Scene modeling code data:

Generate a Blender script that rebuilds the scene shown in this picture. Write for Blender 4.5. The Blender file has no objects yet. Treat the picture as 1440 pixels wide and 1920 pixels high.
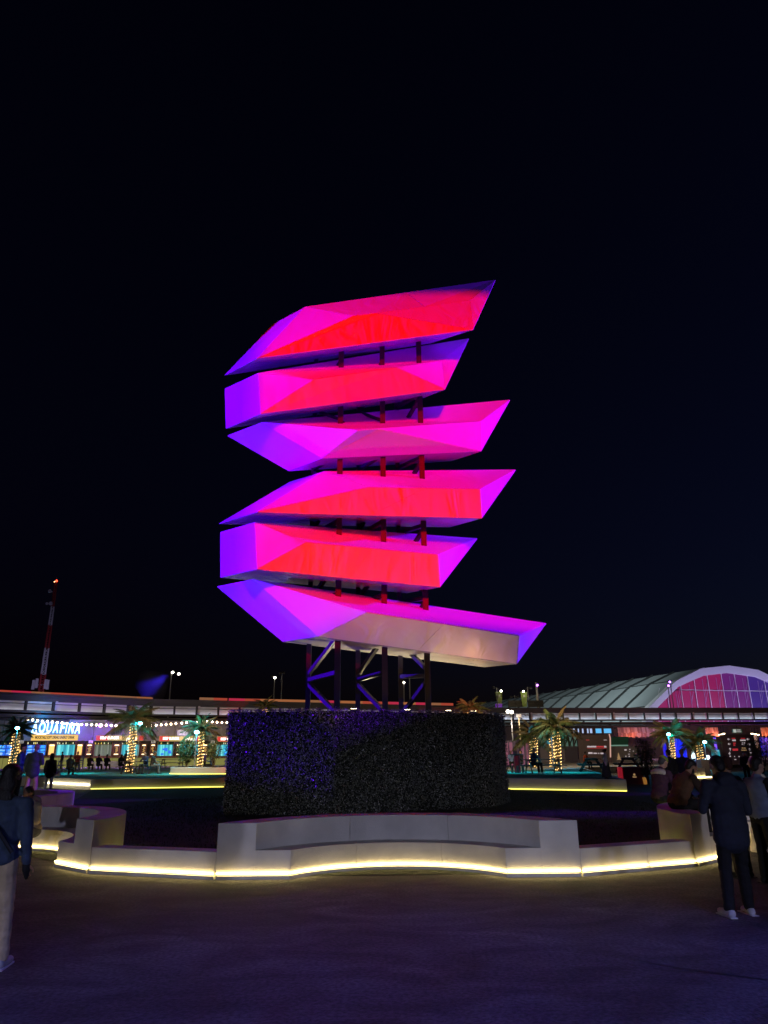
import bpy, bmesh, math, random
from mathutils import Vector, Matrix, noise
R = math.radians
rnd = random.Random(7)
scene = bpy.context.scene
COL = scene.collection

# ------------------------------------------------------------------ camera
PITCH, ROLL, CAMH, FPX = R(18.6), R(0.5), 1.78, 1331.0
cam_d = bpy.data.cameras.new('camera')
cam_d.sensor_fit = 'VERTICAL'; cam_d.sensor_height = 36.0
cam_d.lens = 36.0 * FPX / 1920.0
cam_d.clip_start = 0.1; cam_d.clip_end = 3000
cam = bpy.data.objects.new('camera', cam_d); COL.objects.link(cam)
cam.matrix_world = Matrix.Translation((0, 0, CAMH)) @ Matrix.Rotation(R(90) + PITCH, 4, 'X') @ Matrix.Rotation(-ROLL, 4, 'Z')
scene.camera = cam

# ------------------------------------------------------------------ world, moonlight, exposure
world = bpy.data.worlds.new('World'); scene.world = world; world.use_nodes = True
wt = world.node_tree; wt.nodes.clear()
wo = wt.nodes.new('ShaderNodeOutputWorld'); wb = wt.nodes.new('ShaderNodeBackground'); ws = wt.nodes.new('ShaderNodeTexSky')
ws.sky_type = 'NISHITA'; ws.sun_disc = False; ws.sun_elevation = R(-3.3); ws.sun_rotation = R(75)
ws.air_density = 1.0; ws.dust_density = 0.3; ws.ozone_density = 4.0
wb.inputs['Strength'].default_value = 0.085
wt.links.new(ws.outputs[0], wb.inputs[0]); wt.links.new(wb.outputs[0], wo.inputs[0])
sun_d = bpy.data.lights.new('moonlight', 'SUN'); sun_d.energy = 0.012; sun_d.angle = R(0.5); sun_d.color = (0.75, 0.8, 1)
sun = bpy.data.objects.new('moonlight', sun_d); COL.objects.link(sun); sun.rotation_euler = (R(50), 0, R(35))
scene.view_settings.view_transform = 'Standard'; scene.view_settings.look = 'None'
scene.view_settings.exposure = 0; scene.view_settings.gamma = 1; scene.view_settings.use_curve_mapping = False
scene.cycles.use_denoising = True
scene.cycles.sample_clamp_indirect = 4.0
scene.cycles.max_bounces = 6; scene.cycles.diffuse_bounces = 3; scene.cycles.glossy_bounces = 3
scene.cycles.volume_bounces = 0

# ------------------------------------------------------------------ show lights of the sculpture (floodlights on masts outside the picture)
def aim(o, target):
    d = Vector(target) - o.location
    o.rotation_euler = d.to_track_quat('-Z', 'Y').to_euler()
def spot(name, loc, target, color, energy, angle, blend=0.3, radius=0.25):
    l = bpy.data.lights.new(name, 'SPOT'); l.energy = energy; l.color = color; l.spot_size = R(angle); l.spot_blend = blend
    l.shadow_soft_size = radius
    o = bpy.data.objects.new(name, l); COL.objects.link(o); o.location = loc; aim(o, target); return o
def lamp(name, loc, color, energy, radius=0.15):
    l = bpy.data.lights.new(name, 'POINT'); l.energy = energy; l.color = color; l.shadow_soft_size = radius
    o = bpy.data.objects.new(name, l); COL.objects.link(o); o.location = loc; return o
VIOLET = (0.08, 0.0, 1.0)
FLOODS = [('violet_floodlight', (-34, 21.5, 6), (0, 25.0, 12), VIOLET, 90000, (-9.5, 5.2), (-19.8, 13)),
          ('violet_floodlight', (34, 25.0, 15), (0, 25.0, 12), (0.16, 0.0, 1.0), 105000, (-4.6, 7.5), (-15.2, 21)),
          ('red_floodlight', (4, -15, 17), (0.2, 25.0, 12.2), (1.0, 0.0, 0.003), 112000, (-7.4, 8.2), (-9.3, 12.2)),
          ('violet_floodlight', (-30, 25.0, 27), (0, 25.5, 12), (0.16, 0.0, 1.0), 58000, (-8, 6), (-13.5, 22))]
for nm_, lo_, ta_, co_, en_, _, _ in FLOODS: spot(nm_, lo_, ta_, co_, en_, 62, 0.0, 0.03)
spot('blue_floodlight', (6, -6, 15), (1.6, 3.6, 0), (0.10, 0.13, 1.0), 9500, 33, 0.6)
spot('plaza_floodlight', (-13, -18, 8), (-16.5, 33, .8), (1.0, .86, .72), 9000, 11, .6, .4)  # unseen lamp added to brighten the walking pair
spot('plaza_floodlight', (13, -18, 8), (8.6, 17, .8), (.9, .8, .9), 6500, 15, .7, .4)  # unseen lamp added to brighten the group on the right bench
for x_ in (-9, 0, 9): spot('plaza_floodlight', (x_, -18, 3.4), (x_ * .62, 5.5, 0), (0.70, 0.72, 1.0), 3400, 18.5, 0.7, 0.4)

# ------------------------------------------------------------------ pixel rays used while laying the place out
cr, sr, cp, sp = math.cos(ROLL), math.sin(ROLL), math.cos(PITCH), math.sin(PITCH)
def ray(px, py):
    a = (px - 720) / FPX; b = (960 - py) / FPX
    x = a * cr + b * sr; y = -a * sr + b * cr
    return Vector((x, cp - y * sp, sp + y * cp))
def G(px, py, z=0.0):
    d = ray(px, py); t = (z - CAMH) / d.z
    return Vector((d.x * t, d.y * t, z))
def P(px, py, Y):
    d = ray(px, py); t = Y / d.y
    return Vector((d.x * t, Y, CAMH + d.z * t))
class Plane:                                   # a vertical plane; gives (s along it, z)
    def __init__(s, a, b):
        s.a = Vector((a[0], a[1], 0)); s.d = (Vector((b[0], b[1], 0)) - s.a).normalized(); s.n = Vector((s.d.y, -s.d.x, 0))  # n faces the camera side
        s.rz = math.atan2(s.d.y, s.d.x)
    def uv(s, px, py):
        d = ray(px, py); t = (s.a.dot(s.n)) / (d.x * s.n.x + d.y * s.n.y)
        p = Vector((d.x * t, d.y * t, CAMH + d.z * t)); return (p - s.a).dot(s.d), p.z
    def at(s, u, z, out=0.0):
        q = s.a + s.d * u + s.n * out; return Vector((q.x, q.y, z))

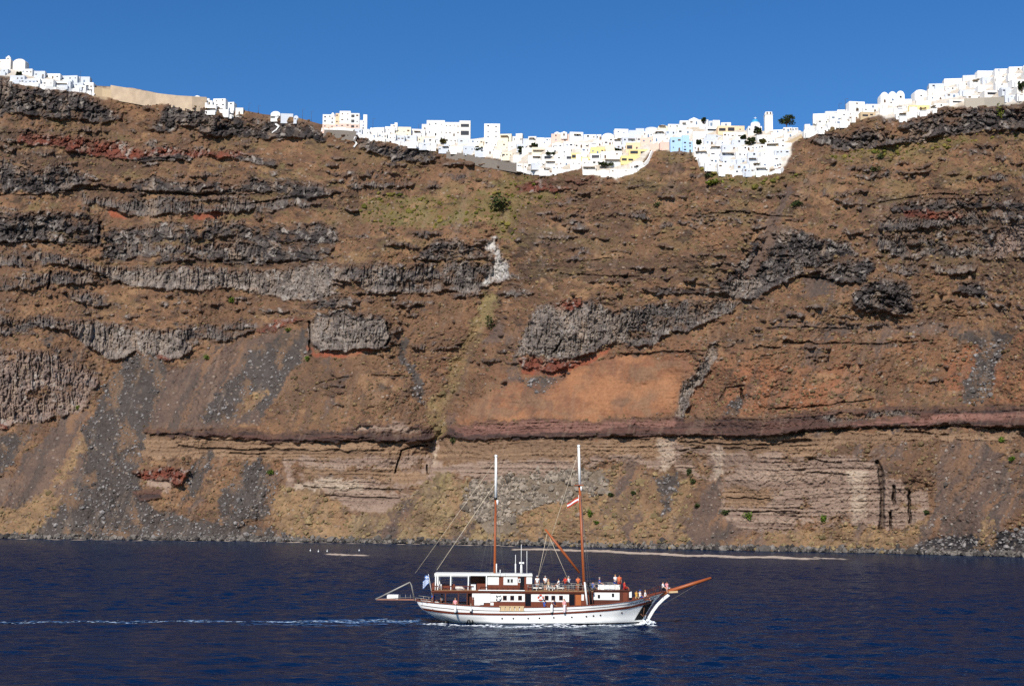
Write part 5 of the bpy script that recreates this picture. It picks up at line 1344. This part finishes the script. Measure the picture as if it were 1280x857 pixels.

■ **Stated exercise**
Copy the whole listing above word for word but do not carry over the pictures.

■ **Task answer**
Generate a Blender script that rebuilds the scene shown in this picture. Write for Blender 4.5. The Blender file has no objects yet. Treat the picture as 1440 pixels wide and 1920 pixels high.
import bpy, bmesh, math, random
from mathutils import Vector, Matrix, noise
R = math.radians
rnd = random.Random(7)
scene = bpy.context.scene
COL = scene.collection

# ------------------------------------------------------------------ camera
PITCH, ROLL, CAMH, FPX = R(18.6), R(0.5), 1.78, 1331.0
cam_d = bpy.data.cameras.new('camera')
cam_d.sensor_fit = 'VERTICAL'; cam_d.sensor_height = 36.0
cam_d.lens = 36.0 * FPX / 1920.0
cam_d.clip_start = 0.1; cam_d.clip_end = 3000
cam = bpy.data.objects.new('camera', cam_d); COL.objects.link(cam)
cam.matrix_world = Matrix.Translation((0, 0, CAMH)) @ Matrix.Rotation(R(90) + PITCH, 4, 'X') @ Matrix.Rotation(-ROLL, 4, 'Z')
scene.camera = cam

# ------------------------------------------------------------------ world, moonlight, exposure
world = bpy.data.worlds.new('World'); scene.world = world; world.use_nodes = True
wt = world.node_tree; wt.nodes.clear()
wo = wt.nodes.new('ShaderNodeOutputWorld'); wb = wt.nodes.new('ShaderNodeBackground'); ws = wt.nodes.new('ShaderNodeTexSky')
ws.sky_type = 'NISHITA'; ws.sun_disc = False; ws.sun_elevation = R(-3.3); ws.sun_rotation = R(75)
ws.air_density = 1.0; ws.dust_density = 0.3; ws.ozone_density = 4.0
wb.inputs['Strength'].default_value = 0.085
wt.links.new(ws.outputs[0], wb.inputs[0]); wt.links.new(wb.outputs[0], wo.inputs[0])
sun_d = bpy.data.lights.new('moonlight', 'SUN'); sun_d.energy = 0.012; sun_d.angle = R(0.5); sun_d.color = (0.75, 0.8, 1)
sun = bpy.data.objects.new('moonlight', sun_d); COL.objects.link(sun); sun.rotation_euler = (R(50), 0, R(35))
scene.view_settings.view_transform = 'Standard'; scene.view_settings.look = 'None'
scene.view_settings.exposure = 0; scene.view_settings.gamma = 1; scene.view_settings.use_curve_mapping = False
scene.cycles.use_denoising = True
scene.cycles.sample_clamp_indirect = 4.0
scene.cycles.max_bounces = 6; scene.cycles.diffuse_bounces = 3; scene.cycles.glossy_bounces = 3
scene.cycles.volume_bounces = 0

# ------------------------------------------------------------------ show lights of the sculpture (floodlights on masts outside the picture)
def aim(o, target):
    d = Vector(target) - o.location
    o.rotation_euler = d.to_track_quat('-Z', 'Y').to_euler()
def spot(name, loc, target, color, energy, angle, blend=0.3, radius=0.25):
    l = bpy.data.lights.new(name, 'SPOT'); l.energy = energy; l.color = color; l.spot_size = R(angle); l.spot_blend = blend
    l.shadow_soft_size = radius
    o = bpy.data.objects.new(name, l); COL.objects.link(o); o.location = loc; aim(o, target); return o
def lamp(name, loc, color, energy, radius=0.15):
    l = bpy.data.lights.new(name, 'POINT'); l.energy = energy; l.color = color; l.shadow_soft_size = radius
    o = bpy.data.objects.new(name, l); COL.objects.link(o); o.location = loc; return o
VIOLET = (0.08, 0.0, 1.0)
FLOODS = [('violet_floodlight', (-34, 21.5, 6), (0, 25.0, 12), VIOLET, 90000, (-9.5, 5.2), (-19.8, 13)),
          ('violet_floodlight', (34, 25.0, 15), (0, 25.0, 12), (0.16, 0.0, 1.0), 105000, (-4.6, 7.5), (-15.2, 21)),
          ('red_floodlight', (4, -15, 17), (0.2, 25.0, 12.2), (1.0, 0.0, 0.003), 112000, (-7.4, 8.2), (-9.3, 12.2)),
          ('violet_floodlight', (-30, 25.0, 27), (0, 25.5, 12), (0.16, 0.0, 1.0), 58000, (-8, 6), (-13.5, 22))]
for nm_, lo_, ta_, co_, en_, _, _ in FLOODS: spot(nm_, lo_, ta_, co_, en_, 62, 0.0, 0.03)
spot('blue_floodlight', (6, -6, 15), (1.6, 3.6, 0), (0.10, 0.13, 1.0), 9500, 33, 0.6)
spot('plaza_floodlight', (-13, -18, 8), (-16.5, 33, .8), (1.0, .86, .72), 9000, 11, .6, .4)  # unseen lamp added to brighten the walking pair
spot('plaza_floodlight', (13, -18, 8), (8.6, 17, .8), (.9, .8, .9), 6500, 15, .7, .4)  # unseen lamp added to brighten the group on the right bench
for x_ in (-9, 0, 9): spot('plaza_floodlight', (x_, -18, 3.4), (x_ * .62, 5.5, 0), (0.70, 0.72, 1.0), 3400, 18.5, 0.7, 0.4)

# ------------------------------------------------------------------ pixel rays used while laying the place out
cr, sr, cp, sp = math.cos(ROLL), math.sin(ROLL), math.cos(PITCH), math.sin(PITCH)
def ray(px, py):
    a = (px - 720) / FPX; b = (960 - py) / FPX
    x = a * cr + b * sr; y = -a * sr + b * cr
    return Vector((x, cp - y * sp, sp + y * cp))
def G(px, py, z=0.0):
    d = ray(px, py); t = (z - CAMH) / d.z
    return Vector((d.x * t, d.y * t, z))
def P(px, py, Y):
    d = ray(px, py); t = Y / d.y
    return Vector((d.x * t, Y, CAMH + d.z * t))
class Plane:                                   # a vertical plane; gives (s along it, z)
    def __init__(s, a, b):
        s.a = Vector((a[0], a[1], 0)); s.d = (Vector((b[0], b[1], 0)) - s.a).normalized(); s.n = Vector((s.d.y, -s.d.x, 0))  # n faces the camera side
        s.rz = math.atan2(s.d.y, s.d.x)
    def uv(s, px, py):
        d = ray(px, py); t = (s.a.dot(s.n)) / (d.x * s.n.x + d.y * s.n.y)
        p = Vector((d.x * t, d.y * t, CAMH + d.z * t)); return (p - s.a).dot(s.d), p.z
    def at(s, u, z, out=0.0):
        q = s.a + s.d * u + s.n * out; return Vector((q.x, q.y, z))

Write part 5 of the bpy script that recreates this picture. It picks up at line 1344. This part finishes the script. Measure the picture as if it were 1280x857 pixels.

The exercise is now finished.